Erzincan'da Meyve Genetik Kaynaklarının Geleceğe Miras Olarak Korunması İçin Büyük Adım
Türkiye’nin biyolojik çeşitliliğini koruma adına önemli bir adım atıldı. Doğu Anadolu ve Doğu Karadeniz bölgelerindeki 11 ilden toplanan yaklaşık 800 meyve ağacına ait genetik kaynaklar, Erzincan'da oluşturulan özel bir bahçede titizlikle muhafaza ediliyor. Bu çalışma, Türkiye'nin zengin tarım çeşitliliğini geleceğe taşıma amacını güdüyor.
Genetik Zenginlik Geleceğe Aktarılıyor
Tarım ve Orman Bakanlığı’na bağlı Tarımsal Araştırmalar ve Politikalar Genel Müdürlüğü (TAGEM) tarafından desteklenen proje, yerel ve bölgesel meyve çeşitlerinin korunmasına yönelik önemli bir girişim olarak öne çıkıyor. Erzincan Bahçe Kültürleri Araştırma Enstitüsü Müdürü Samet Karataş, 1994-2019 yılları arasında Erzincan, Van, Bitlis, Erzurum, Ardahan, Iğdır, Kars, Artvin, Bayburt, Gümüşhane ve Bingöl illerinden toplanan genetik materyalleri Erzincan’daki özel bir bahçede topladıklarını söyledi.
Karataş, bu genetik kaynakların, ülkenin biyolojik çeşitliliğini zenginleştirmenin yanı sıra, tarım ve gıda güvenliğine katkı sağlamak amacıyla büyük bir titizlikle korunduğunu belirtti. "Bu genetik kaynaklar, sadece bizim değil, gelecek nesillerin de tarımsal mirası olacak. Dolayısıyla bu çalışmaların önemi her geçen gün artıyor" dedi.
Koruma Çalışmaları ve Bölgesel İşbirliği
Erzincan'daki 226 dekar alanda yer alan bu bahçede, elma, armut, ayva, kiraz, vişne, badem, erik gibi birçok meyve türü ile birlikte bağcılıkla ilgili üzüm çeşitleri de yer alıyor. Özellikle Yusufeli Barajı bölgesindeki meyve ağaçlarının da su altında kalmadan önce toplanarak bu bahçede korunması sağlandı. Karataş, bu sayede bölgedeki eşsiz genetik kaynakların kaybolmasının önüne geçildiğini vurguladı.

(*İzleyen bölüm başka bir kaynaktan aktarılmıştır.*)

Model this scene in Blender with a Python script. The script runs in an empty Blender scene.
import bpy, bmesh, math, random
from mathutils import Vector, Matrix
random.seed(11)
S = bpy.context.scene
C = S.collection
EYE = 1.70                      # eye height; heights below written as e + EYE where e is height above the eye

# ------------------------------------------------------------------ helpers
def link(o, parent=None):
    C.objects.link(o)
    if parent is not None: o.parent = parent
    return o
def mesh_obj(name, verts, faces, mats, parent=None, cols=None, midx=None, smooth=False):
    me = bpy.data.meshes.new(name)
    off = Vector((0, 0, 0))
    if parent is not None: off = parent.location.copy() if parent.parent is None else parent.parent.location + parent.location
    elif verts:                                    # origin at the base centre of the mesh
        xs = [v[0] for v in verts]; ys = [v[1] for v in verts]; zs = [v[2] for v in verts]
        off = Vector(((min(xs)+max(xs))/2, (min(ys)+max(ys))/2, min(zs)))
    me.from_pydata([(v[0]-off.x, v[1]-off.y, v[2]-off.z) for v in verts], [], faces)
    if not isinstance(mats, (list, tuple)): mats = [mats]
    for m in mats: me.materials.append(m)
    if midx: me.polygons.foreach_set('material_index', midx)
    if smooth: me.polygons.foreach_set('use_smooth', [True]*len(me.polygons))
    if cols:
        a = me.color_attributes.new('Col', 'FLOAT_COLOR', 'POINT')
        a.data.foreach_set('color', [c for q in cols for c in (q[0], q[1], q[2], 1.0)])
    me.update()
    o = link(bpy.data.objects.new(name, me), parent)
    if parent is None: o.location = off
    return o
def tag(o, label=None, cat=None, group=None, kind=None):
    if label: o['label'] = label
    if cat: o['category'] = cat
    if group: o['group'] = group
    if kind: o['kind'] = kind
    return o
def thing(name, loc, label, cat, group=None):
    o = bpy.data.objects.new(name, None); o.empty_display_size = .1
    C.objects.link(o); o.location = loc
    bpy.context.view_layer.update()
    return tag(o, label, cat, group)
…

Vatandaşlar da Destekliyor
Tarım enstitüsü, sadece bilimsel çalışmalarla değil, aynı zamanda vatandaşların talepleri doğrultusunda da aktif bir şekilde çalışıyor. "Bazen vatandaşlarımız dedelerinden kalma meyve çeşitlerinin kaybolmasından endişe ediyor. Bu durumda biz de ekibimizi yönlendirip, o bölgelerdeki değerli genetik kaynakları topluyoruz" diyen Karataş, bunun önemli bir halk desteği yarattığını belirtti.

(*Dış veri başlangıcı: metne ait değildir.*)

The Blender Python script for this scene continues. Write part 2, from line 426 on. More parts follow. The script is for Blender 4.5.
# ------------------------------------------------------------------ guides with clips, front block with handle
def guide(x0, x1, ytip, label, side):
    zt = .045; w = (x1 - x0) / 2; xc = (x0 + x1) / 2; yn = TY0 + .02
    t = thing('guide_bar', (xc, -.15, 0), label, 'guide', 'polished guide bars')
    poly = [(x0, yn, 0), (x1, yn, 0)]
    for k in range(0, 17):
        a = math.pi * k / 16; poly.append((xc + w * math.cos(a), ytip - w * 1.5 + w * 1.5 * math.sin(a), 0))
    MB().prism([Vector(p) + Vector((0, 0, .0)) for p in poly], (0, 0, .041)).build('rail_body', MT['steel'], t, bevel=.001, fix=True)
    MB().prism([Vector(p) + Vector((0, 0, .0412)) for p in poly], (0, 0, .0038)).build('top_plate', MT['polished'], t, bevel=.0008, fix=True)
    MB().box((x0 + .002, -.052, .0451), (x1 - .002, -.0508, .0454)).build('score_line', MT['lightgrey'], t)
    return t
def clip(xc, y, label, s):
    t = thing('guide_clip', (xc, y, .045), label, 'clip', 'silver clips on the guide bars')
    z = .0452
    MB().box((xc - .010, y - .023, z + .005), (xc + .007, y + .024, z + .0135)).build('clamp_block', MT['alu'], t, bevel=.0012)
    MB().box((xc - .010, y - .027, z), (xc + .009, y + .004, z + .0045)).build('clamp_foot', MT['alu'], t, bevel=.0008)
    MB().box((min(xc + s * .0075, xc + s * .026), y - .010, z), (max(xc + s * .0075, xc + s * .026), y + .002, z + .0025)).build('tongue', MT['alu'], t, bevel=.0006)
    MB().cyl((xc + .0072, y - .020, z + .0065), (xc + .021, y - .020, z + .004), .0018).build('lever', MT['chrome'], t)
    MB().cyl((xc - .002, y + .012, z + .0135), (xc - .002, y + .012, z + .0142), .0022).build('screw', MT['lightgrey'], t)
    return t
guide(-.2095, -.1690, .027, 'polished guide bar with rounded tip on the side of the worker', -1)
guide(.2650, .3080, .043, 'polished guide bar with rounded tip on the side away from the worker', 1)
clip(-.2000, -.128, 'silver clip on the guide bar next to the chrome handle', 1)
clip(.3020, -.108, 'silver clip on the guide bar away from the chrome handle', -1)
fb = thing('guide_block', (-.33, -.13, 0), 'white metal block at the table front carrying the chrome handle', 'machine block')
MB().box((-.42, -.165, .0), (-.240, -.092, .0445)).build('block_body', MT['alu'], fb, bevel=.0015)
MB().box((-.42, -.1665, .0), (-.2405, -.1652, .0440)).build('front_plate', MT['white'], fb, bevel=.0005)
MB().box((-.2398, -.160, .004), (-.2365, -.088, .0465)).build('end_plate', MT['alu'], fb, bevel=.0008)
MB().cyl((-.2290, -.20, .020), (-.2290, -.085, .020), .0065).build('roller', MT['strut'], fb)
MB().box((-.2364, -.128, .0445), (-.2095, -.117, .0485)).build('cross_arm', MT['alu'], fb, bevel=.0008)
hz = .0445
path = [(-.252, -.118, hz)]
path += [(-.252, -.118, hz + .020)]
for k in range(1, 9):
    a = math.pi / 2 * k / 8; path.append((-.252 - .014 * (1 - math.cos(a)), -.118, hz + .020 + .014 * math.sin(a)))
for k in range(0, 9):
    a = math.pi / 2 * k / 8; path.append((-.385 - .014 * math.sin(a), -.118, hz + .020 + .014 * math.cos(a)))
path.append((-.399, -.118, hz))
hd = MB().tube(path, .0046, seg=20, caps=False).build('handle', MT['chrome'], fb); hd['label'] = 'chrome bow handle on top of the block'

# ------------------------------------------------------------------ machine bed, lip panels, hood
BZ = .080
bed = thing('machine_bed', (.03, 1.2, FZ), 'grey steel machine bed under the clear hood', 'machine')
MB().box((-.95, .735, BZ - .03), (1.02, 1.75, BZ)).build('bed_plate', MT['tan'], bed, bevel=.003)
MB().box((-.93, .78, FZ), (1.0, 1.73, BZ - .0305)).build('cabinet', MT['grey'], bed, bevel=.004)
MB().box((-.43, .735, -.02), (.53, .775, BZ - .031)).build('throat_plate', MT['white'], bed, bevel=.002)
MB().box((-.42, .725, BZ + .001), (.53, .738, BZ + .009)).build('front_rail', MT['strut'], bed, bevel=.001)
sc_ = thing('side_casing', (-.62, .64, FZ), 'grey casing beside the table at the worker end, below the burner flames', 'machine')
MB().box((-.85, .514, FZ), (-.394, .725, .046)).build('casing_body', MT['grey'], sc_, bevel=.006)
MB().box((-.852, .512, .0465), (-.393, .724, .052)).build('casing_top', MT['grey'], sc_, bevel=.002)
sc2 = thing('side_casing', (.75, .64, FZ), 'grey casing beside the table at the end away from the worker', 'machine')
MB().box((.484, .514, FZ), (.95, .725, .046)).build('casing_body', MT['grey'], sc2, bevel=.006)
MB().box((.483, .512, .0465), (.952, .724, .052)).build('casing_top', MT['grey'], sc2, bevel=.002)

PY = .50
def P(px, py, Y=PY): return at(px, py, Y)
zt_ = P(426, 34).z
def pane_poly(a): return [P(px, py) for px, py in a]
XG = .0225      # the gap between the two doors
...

Tescillenen Genetik Kaynaklar
Enstitüdeki bazı genetik kaynakların bilimsel analizlerinin ardından tescil sürecine girdiğini ve bu sayede yalnızca koruma değil, aynı zamanda bu türlerin daha yaygın hale getirilmesi hedeflendiğini dile getiren Karataş, Erzincan Sakı elması ve kara erik gibi yöresel ürünlerin de bu süreçte yer aldığını ifade etti.
Geleceğe Yatırım
Erzincan’daki bu bahçe, sadece biyolojik çeşitliliğin korunmasında değil, aynı zamanda tarımsal araştırmaların geliştirilmesinde de önemli bir rol oynamaya devam ediyor. Genetik kaynakların korunması, gelecekteki olası iklim değişiklikleri ve diğer çevresel zorluklar karşısında önemli bir güvence olacak ve Türkiye'nin tarımsal üretiminin sürdürülebilirliğine katkı sağlayacak.

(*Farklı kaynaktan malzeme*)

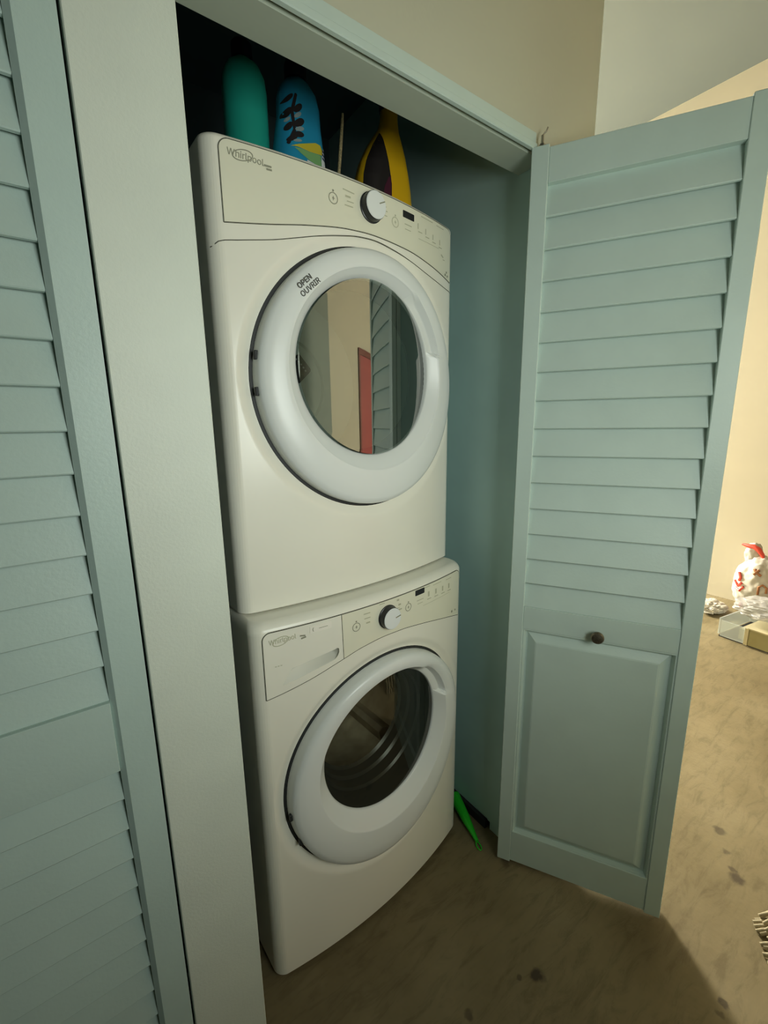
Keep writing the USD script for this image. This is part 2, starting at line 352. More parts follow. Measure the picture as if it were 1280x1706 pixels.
obj('knob', kn, 'brass', t, label='small round tarnished metal knob')
pin = cat(trimesh.creation.cylinder(0.0035, 0.030, sections=12), )
pin.apply_translation(Pp+le*0.022-ln*0.014+np.array([0, 0, 2.0656+0.012]))
nut = trimesh.creation.cylinder(0.0075, 0.008, sections=6); nut.apply_translation(Pp+le*0.022-ln*0.014+np.array([0, 0, 2.0656+0.004]))
hook = tube([Pp+le*0.022-ln*0.014+np.array([0, 0, 2.0656+z])+le*x for z, x in ((0.025, 0), (0.030, 0.003), (0.034, 0.008), (0.041, 0.011))], 0.002, 8)
obj('guide_pin', cat(pin, nut, hook), 'metal', t, smooth=False, label='metal guide pin on the door top')
# the second leaf, folded back flat behind the first
o2 = Pp-ln*(TH+0.004)
leaf_parts_back = [place(m, o2, le, -ln*-1, ) for m in (bx(0, 0.04, -TH, 0, 0.0165, 2.0656, 0.0015), bx(LW-0.04, LW, -TH, 0, 0.0165, 2.0656, 0.0015), bx(0.04, LW-0.04, -TH+.002, -.002, 1.985, 2.06), bx(0.04, LW-0.04, -TH+.002, -.002, 0.842, 0.91), bx(0.04, LW-0.04, -TH+.002, -.002, 0.02, 0.135), bx(0.04, LW-0.04, -0.022, -0.008, 0.135, 0.842))]
rl = obj('rear_leaf', cat(*leaf_parts_back), 'door', t, smooth=False)
for z in zs:
    obj('slat', place(slat(0.038, LW-0.038, z, 0.07167, -0.0235+0.02, -0.0235), o2, le, ln), 'door', rl, smooth=False)
for z in (0.3, 1.05, 1.8):
    h = trimesh.creation.cylinder(0.005, 0.06, sections=10); h.apply_translation(Qp-ln*(TH+0.002)+le*0.003+np.array([0, 0, z]))
    obj('hinge', h, 'metal', t, smooth=False)

# the closed louvered door on the left
t = thing('door_1', 'closed louvered door at the left edge, louvers above and below its middle rail', 'louvered door', kind=K)
W1 = 0.45; x1 = GAP-0.0042
LP = 0.06047; Z0 = 1.5445
up_z = [Z0-LP*k for k in range(10)][::-1]
railtop = Z0-9*LP; railbot = railtop-0.1253
sl = [(railtop+LP*k-0.0, LP) for k in range(0, 16)]
n_low = 13
lo = [(railbot-LP*(k+1), LP) for k in range(n_low)]
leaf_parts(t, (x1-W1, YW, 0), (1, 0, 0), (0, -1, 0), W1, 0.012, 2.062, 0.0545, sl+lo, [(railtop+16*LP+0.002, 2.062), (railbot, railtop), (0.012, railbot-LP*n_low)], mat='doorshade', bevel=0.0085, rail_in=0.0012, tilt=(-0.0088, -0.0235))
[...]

Kaybolan Mirası Koruma Hedefi
"Genetik kaynaklarımız bizim en değerli mirasımız. Bunları kaybetmek, tüm insanlık için kayıp olur" diyen Karataş, bu tür projelerin artarak devam etmesi gerektiğinin altını çizdi. Erzincan’daki bu genetik koruma bahçesi, geleceğe yönelik önemli bir tarımsal yatırım olarak, Türkiye’nin biyolojik çeşitliliğinin korunması adına umut verici bir adım olarak öne çıkıyor.